When purchasing something from Amazon, one thinks to click on the little cart in the top right corner. What most people do not realize is that Amazon had multiple ways to do the same thing on the same page; especially when it comes to time to check out and purchase the item. In addition to the shopping cart at the top, there is a button on the side next to the wish list, ‘add to shopping cart’ which will take you to your shopping list, and there is a My Cart link at the bottom of the page, in case you get lost and just decide to purchase whatever you have at the moment.

Another thing that is interesting to note is that Amazon’s bundle deals have been moved up higher to the top so as to attract the users, in the past (the product information and product customer reviews used to be higher up on the page. But as time passed, they have increasingly added more advertisements for other products (related to the product you are currently purchasing) closer to the top and pushed customer reviews to the bottom. One can theorize that t hey did this because customer reviews can be fickle and Amazon.com can never be sure that the reviews will be good. Sometimes the impulse buyer may never notice the customer reviews if they never reach the lower parts of the product page, so they will end up purchasing the item (as opposed to un-buying the item if they catch sight that the product is not good).

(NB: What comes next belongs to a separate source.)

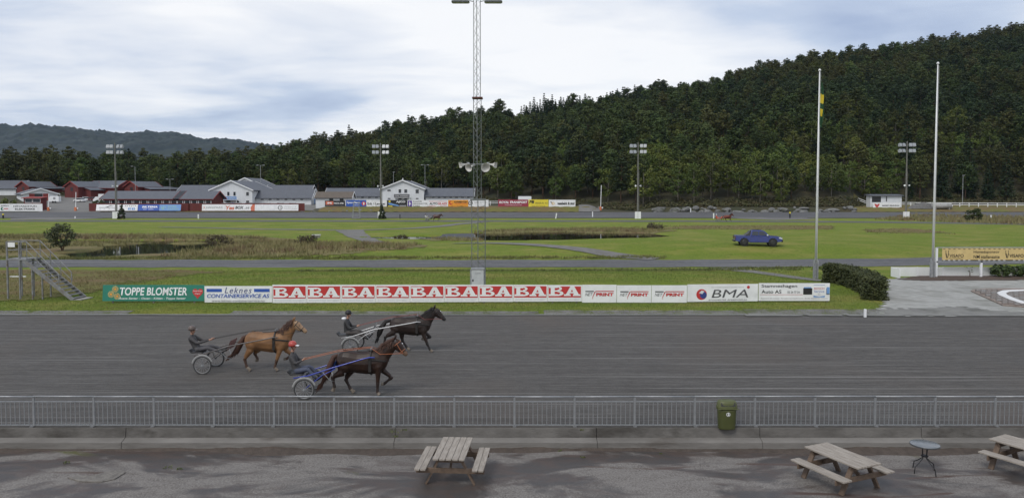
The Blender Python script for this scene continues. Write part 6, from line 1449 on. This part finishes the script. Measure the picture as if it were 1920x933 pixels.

So as you can see, Amazon.com put a lot of thought into how to design their page to increase the probability of their consumers purchasing something from their site. While we may be indignant at the thought that they are able to maneuver us into buying more products than we initially planned on buying. Nevertheless, it is still very interesting in how there is a science to ‘internet shopper behavior’ and how Amazon.com has built a sort of efficient algorithm to entice their audience the best way they can. Because it is not just simply building an attractive site, it is building a site that is intelligent and caters to the things in which we desire and it takes into account that we are internet users who have brought knowledge over from visiting other sites and may apply that knowledge upon looking at their own site.